--- Raw data ---
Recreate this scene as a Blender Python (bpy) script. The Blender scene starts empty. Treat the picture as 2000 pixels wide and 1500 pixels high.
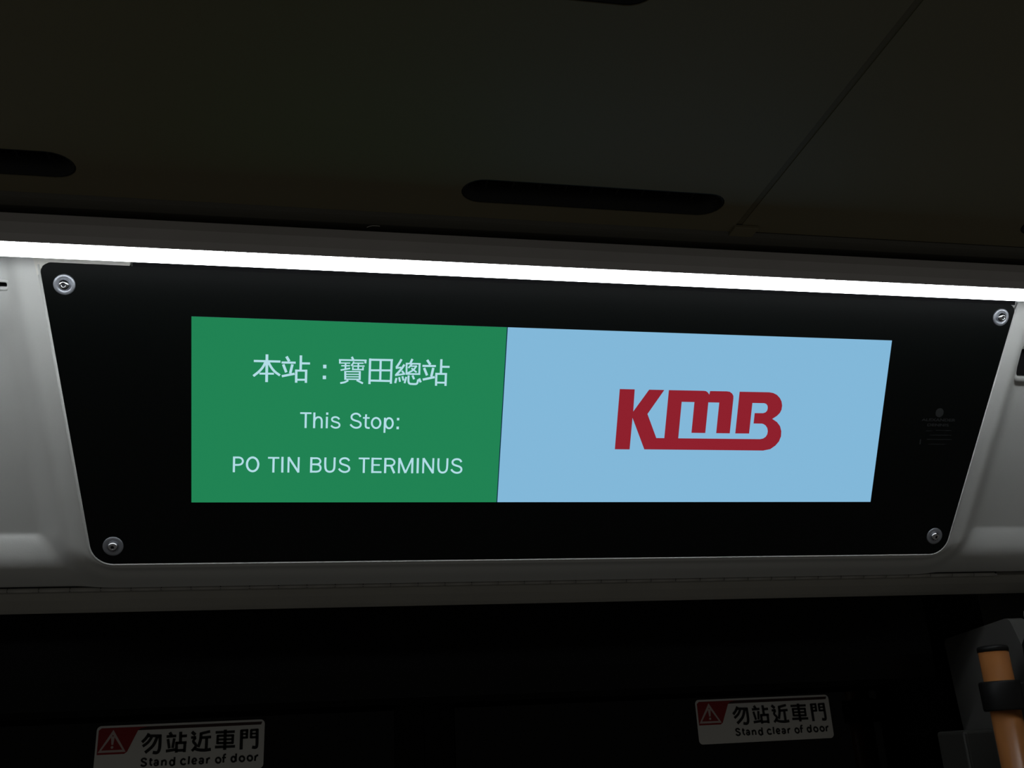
import bpy, bmesh, math, random
from mathutils import Matrix, Vector
from mathutils.geometry import tessellate_polygon

random.seed(4)
scene = bpy.context.scene
COL = scene.collection

# ------------------------------------------------------------------ camera
cam_d = bpy.data.cameras.new('camera')
cam = bpy.data.objects.new('camera', cam_d)
COL.objects.link(cam)
cam_d.sensor_width = 36.0
cam_d.lens = 1951.68 / 2000.0 * 36.0
cam_d.clip_start = 0.02
# rows: world X, Y, Z axes seen in the camera's frame (right, down, forward)
RX = (0.98015408, 0.02252452, 0.19695336)
RY = (-0.19210564, 0.35311368, 0.91564521)
RZ = (-0.04892245, -0.93530924, 0.3504329)
cam.matrix_world = Matrix((
    (RX[0], -RX[1], -RX[2], 0.0),
    (RY[0], -RY[1], -RY[2], 0.0),
    (RZ[0], -RZ[1], -RZ[2], 1.6),
    (0, 0, 0, 1)))
scene.camera = cam

# ------------------------------------------------------------------ world, exposure
world = bpy.data.worlds.new('night_interior')
scene.world = world
world.use_nodes = True
wb = world.node_tree.nodes['Background']
wb.inputs['Color'].default_value = (1.0, 0.97, 0.90, 1)     # faint light of the dimmed cabin
wb.inputs['Strength'].default_value = 0.050
vs = scene.view_settings
vs.view_transform = 'Standard'
vs.look = 'None'
vs.exposure = 0.0
vs.gamma = 1.0
vs.use_curve_mapping = False
LAMP_STRENGTH = 10.5


# ------------------------------------------------------------------ materials
def material(name, color, rough=0.5, spec=0.5, metal=0.0, bump=0.0, bscale=400.0, vary=0.0, vscale=6.0, coat=0.0):
    m = bpy.data.materials.new(name)
    m.use_nodes = True
    nt = m.node_tree
    p = nt.nodes['Principled BSDF']
    p.inputs['Base Color'].default_value = (*color, 1)
    p.inputs['Roughness'].default_value = rough
    p.inputs['Specular IOR Level'].default_value = spec
    p.inputs['Metallic'].default_value = metal
    p.inputs['Coat Weight'].default_value = coat
    tc = nt.nodes.new('ShaderNodeTexCoord')
    if vary > 0:
        n = nt.nodes.new('ShaderNodeTexNoise')
        n.inputs['Scale'].default_value = vscale
        n.inputs['Detail'].default_value = 4
        nt.links.new(tc.outputs['Object'], n.inputs['Vector'])
        r = nt.nodes.new('ShaderNodeValToRGB')
        r.color_ramp.elements[0].position = 0.3
        r.color_ramp.elements[1].position = 0.7
        r.color_ramp.elements[0].color = (*[c * (1 - vary) for c in color], 1)
        r.color_ramp.elements[1].color = (*[min(1, c * (1 + vary)) for c in color], 1)
        nt.links.new(n.outputs['Fac'], r.inputs['Fac'])
        nt.links.new(r.outputs['Color'], p.inputs['Base Color'])
    if bump > 0:
        n = nt.nodes.new('ShaderNodeTexNoise')
        n.inputs['Scale'].default_value = bscale
        n.inputs['Detail'].default_value = 2
        nt.links.new(tc.outputs['Object'], n.inputs['Vector'])
        b = nt.nodes.new('ShaderNodeBump')
        b.inputs['Strength'].default_value = bump
        b.inputs['Distance'].default_value = 0.001
        nt.links.new(n.outputs['Fac'], b.inputs['Height'])
        nt.links.new(b.outputs['Normal'], p.inputs['Normal'])
    return m


def emitter(name, color, strength=1.0):
    m = bpy.data.materials.new(name)
    m.use_nodes = True
    nt = m.node_tree
    nt.nodes.remove(nt.nodes['Principled BSDF'])
    e = nt.nodes.new('ShaderNodeEmission')
    e.inputs['Color'].default_value = (*color, 1)
    e.inputs['Strength'].default_value = strength
    nt.links.new(e.outputs['Emission'], nt.nodes['Material Output'].inputs['Surface'])
    return m


def night_glass(name):
    m = bpy.data.materials.new(name)
    m.use_nodes = True
    nt = m.node_tree
    nt.nodes.remove(nt.nodes['Principled BSDF'])
    t = nt.nodes.new('ShaderNodeBsdfTransparent')
    t.inputs['Color'].default_value = (0.012, 0.013, 0.012, 1)
    g = nt.nodes.new('ShaderNodeBsdfGlossy')
    g.inputs['Roughness'].default_value = 0.04
    g.inputs['Color'].default_value = (0.35, 0.35, 0.35, 1)
    fr = nt.nodes.new('ShaderNodeFresnel')
    fr.inputs['IOR'].default_value = 1.45
    mx = nt.nodes.new('ShaderNodeMixShader')
    nt.links.new(fr.outputs['Fac'], mx.inputs['Fac'])
    nt.links.new(t.outputs['BSDF'], mx.inputs[1])
    nt.links.new(g.outputs['BSDF'], mx.inputs[2])
    nt.links.new(mx.outputs['Shader'], nt.nodes['Material Output'].inputs['Surface'])
    return m


M = dict(
    plastic=material('grey_white_moulded_plastic', (0.58, 0.59, 0.57), 0.40, 0.75, bump=0.05, bscale=900, vary=0.02, vscale=5),
    trimwhite=material('pale_trim_plastic', (0.66, 0.65, 0.60), 0.45, 0.4),
    ceiling=material('ceiling_laminate', (0.200, 0.175, 0.108), 0.6, 0.3, bump=0.05, bscale=700, vary=0.03, vscale=3),
    joint=material('ceiling_joint_strip', (0.150, 0.130, 0.080), 0.6, 0.3),  # darker ceiling tone carries the seam's shadow
    backing=material('dark_backing', (0.02, 0.02, 0.02), 0.8, 0.2),
    cove=material('cove_trim_grey', (0.11, 0.105, 0.085), 0.55, 0.3),
    channel=material('lamp_channel_grey', (0.60, 0.58, 0.57), 0.5, 0.4, vary=0.03, vscale=20),
    black_plate=material('black_acrylic_plate', (0.0016, 0.0024, 0.0022), 0.36, 0.16),
    rubber=material('black_rubber', (0.006, 0.006, 0.007), 0.7, 0.2),
    steel=material('stainless_steel', (0.62, 0.63, 0.66), 0.22, 0.5, metal=1.0),
    washer=material('dull_steel_washer', (0.36, 0.38, 0.42), 0.42, 0.5, metal=0.7),
    socket=material('screw_socket_dark', (0.03, 0.03, 0.035), 0.5, 0.4, metal=0.5),
    hinge=material('painted_hinge', (0.42, 0.41, 0.38), 0.45, 0.4),
    ledge=material('ledge_grey', (0.40, 0.39, 0.35), 0.55, 0.3, vary=0.04, vscale=15),
    ventblack=material('vent_black_plastic', (0.012, 0.013, 0.012), 0.6, 0.3),
    print_grey=material('printed_grey_ink', (0.022, 0.024, 0.024), 0.6, 0.2),
    shadecover=material('gloss_black_cover', (0.0012, 0.0013, 0.0012), 0.3, 0.10),
    wallright=material('dark_side_wall', (0.02, 0.02, 0.018), 0.6, 0.2),
    thread=material('pale_thread', (0.75, 0.73, 0.68), 0.7, 0.2),
    doorframe=material('door_frame_black', (0.003, 0.003, 0.003), 0.7, 0.1),
    door_glass=night_glass('dark_door_glass'),
    sticker=material('sticker_white_vinyl', (0.72, 0.72, 0.69), 0.5, 0.3),
    sticker_red=material('sticker_red_ink', (0.30, 0.016, 0.018), 0.5, 0.3),
    sticker_dark=material('sticker_dark_band', (0.05, 0.02, 0.018), 0.5, 0.3),
    sticker_black=material('sticker_black_ink', (0.008, 0.008, 0.008), 0.5, 0.3),
    sticker_pink=material('sticker_symbol_white', (0.62, 0.50, 0.48), 0.5, 0.3),
    jamb=material('jamb_grey_paint', (0.10, 0.10, 0.095), 0.6, 0.3, vary=0.05, vscale=30),
    orange=material('orange_brown_handrail', (0.42, 0.165, 0.05), 0.28, 0.5, vary=0.04, vscale=30),
    blackcap=material('black_handrail_fitting', (0.010, 0.010, 0.010), 0.5, 0.3),
    darkbox=material('dark_cover_paint', (0.05, 0.05, 0.045), 0.5, 0.3),
    chrome=material('glint_chrome', (0.5, 0.5, 0.48), 0.18, 0.5, metal=1.0),
    lamp=emitter('led_diffuser_white', (0.93, 0.97, 1.0), LAMP_STRENGTH),
    scr_green=emitter('screen_green', (0.015, 0.225, 0.087)),
    scr_white=emitter('screen_pale_blue', (0.225, 0.478, 0.695)),
    scr_text=emitter('screen_lettering', (0.45, 0.72, 0.80)),
    scr_red=emitter('screen_logo_red', (0.27, 0.015, 0.026)),
    scr_line=emitter('screen_divider', (0.004, 0.02, 0.05)),
)


# ------------------------------------------------------------------ helpers
def link(name, me, mat, parent=None, smooth=False):
    o = bpy.data.objects.new(name, me)
    COL.objects.link(o)
    if mat is not None and not me.materials:
        me.materials.append(M[mat] if isinstance(mat, str) else mat)
    if parent is not None:
        o.parent = parent
    if smooth:
        for p in me.polygons:
            p.use_smooth = True
    return o


def mesh(name, verts, faces):
    me = bpy.data.meshes.new(name)
    me.from_pydata([tuple(v) for v in verts], [], faces)
    me.validate()
    bm = bmesh.new(); bm.from_mesh(me)
    bmesh.ops.remove_doubles(bm, verts=bm.verts, dist=1e-6)
    bmesh.ops.recalc_face_normals(bm, faces=bm.faces)
    bm.to_mesh(me); bm.free()
    return me


def thing(name, label, cat, matrix=None, group=None, kind=None):
    o = bpy.data.objects.new(name, None)
    COL.objects.link(o)
    o.empty_display_size = 0.02
    if matrix is not None:
        o.matrix_world = matrix
    tag(o, label, cat, group, kind)
    return o


def tag(o, label=None, cat=None, group=None, kind=None):
    if label: o['label'] = label
    if cat: o['category'] = cat
    if group: o['group'] = group
    if kind: o['kind'] = kind
    return o


def box_me(name, x0, x1, y0, y1, z0, z1, bevel=0.0, seg=2):
    bm = bmesh.new()
    bmesh.ops.create_cube(bm, size=1.0)
    for v in bm.verts:
        v.co = Vector(((x0 + x1) / 2 + v.co.x * (x1 - x0), (y0 + y1) / 2 + v.co.y * (y1 - y0), (z0 + z1) / 2 + v.co.z * (z1 - z0)))
    if bevel > 0:
        bmesh.ops.bevel(bm, geom=list(bm.edges), offset=bevel, segments=seg, affect='EDGES', profile=0.5)
    me = bpy.data.meshes.new(name); bm.to_mesh(me); bm.free()
    return me


def extrude_x(name, prof, x0, x1):
    """closed (y, z) profile swept along X"""
    n = len(prof)
    verts = [(x0, y, z) for y, z in prof] + [(x1, y, z) for y, z in prof]
    faces = [(i, (i + 1) % n, n + (i + 1) % n, n + i) for i in range(n)]
    tri = tessellate_polygon([[Vector((y, z, 0)) for y, z in prof]])
    for a, b, c in tri:
        faces.append((a, b, c)); faces.append((n + a, n + b, n + c))
    return mesh(name, verts, faces)


def plate(name, outline, z0, z1, holes=()):
    """flat (x, y) outline with holes, from z0 to z1"""
    loops = [list(outline)] + [list(h) for h in holes]
    flat = [p for l in loops for p in l]
    n = len(flat)
    verts = [(x, y, z1) for x, y in flat] + [(x, y, z0) for x, y in flat]
    tri = tessellate_polygon([[Vector((x, y, 0)) for x, y in l] for l in loops])
    faces = [(a, b, c) for a, b, c in tri] + [(n + c, n + b, n + a) for a, b, c in tri]
    s = 0
    for l in loops:
        k = len(l)
        for i in range(k):
            a, b = s + i, s + (i + 1) % k
            faces.append((a, b, n + b, n + a))
        s += k
    return mesh(name, verts, faces)


def flat_poly(name, outline, z):
    tri = tessellate_polygon([[Vector((x, y, 0)) for x, y in outline]])
    me = bpy.data.meshes.new(name)
    me.from_pydata([(x, y, z) for x, y in outline], [], [tuple(t) for t in tri])
    bm = bmesh.new(); bm.from_mesh(me)
    for f in bm.faces:
        f.normal_update()
        if f.normal.z < 0: f.normal_flip()
    bm.to_mesh(me); bm.free()
    return me


def rect(x0, y0, x1, y1):
    return [(x0, y0), (x1, y0), (x1, y1), (x0, y1)]


def round_corners(pts, radii, seg=8):
    """round the corners of a convex polygon"""
    out = []
    n = len(pts)
    for i in range(n):
        p = Vector(pts[i]); a = Vector(pts[i - 1]); b = Vector(pts[(i + 1) % n])
        r = radii[i]
        da = (a - p).normalized(); db = (b - p).normalized()
        ang = da.angle(db)
        if r <= 0:
            out.append(tuple(p)); continue
        t = r / math.tan(ang / 2)
        c = p + (da + db).normalized() * (r / math.sin(ang / 2))
        s = p + da * t - c; e = p + db * t - c
        a0 = math.atan2(s.y, s.x); a1 = math.atan2(e.y, e.x)
        d = (a1 - a0 + math.pi) % (2 * math.pi) - math.pi
        for k in range(seg + 1):
            th = a0 + d * k / seg
            out.append((c.x + r * math.cos(th), c.y + r * math.sin(th)))
    return out


def pill(cx, cy, length, width, seg=12, grow=0.0):
    r = width / 2 + grow
    h = length / 2 - width / 2
    pts = []
    for k in range(seg + 1):
        a = -math.pi / 2 + math.pi * k / seg
        pts.append((cx + h + r * math.cos(a), cy + r * math.sin(a)))
    for k in range(seg + 1):
        a = math.pi / 2 + math.pi * k / seg
        pts.append((cx - h + r * math.cos(a), cy + r * math.sin(a)))
    return pts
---
_Task instructions_
Print the data above verbatim from the first line through the line holding "COL = scene.collection", leaving every picture out.

_Correct result_
Recreate this scene as a Blender Python (bpy) script. The Blender scene starts empty. Treat the picture as 2000 pixels wide and 1500 pixels high.
import bpy, bmesh, math, random
from mathutils import Matrix, Vector
from mathutils.geometry import tessellate_polygon

random.seed(4)
scene = bpy.context.scene
COL = scene.collection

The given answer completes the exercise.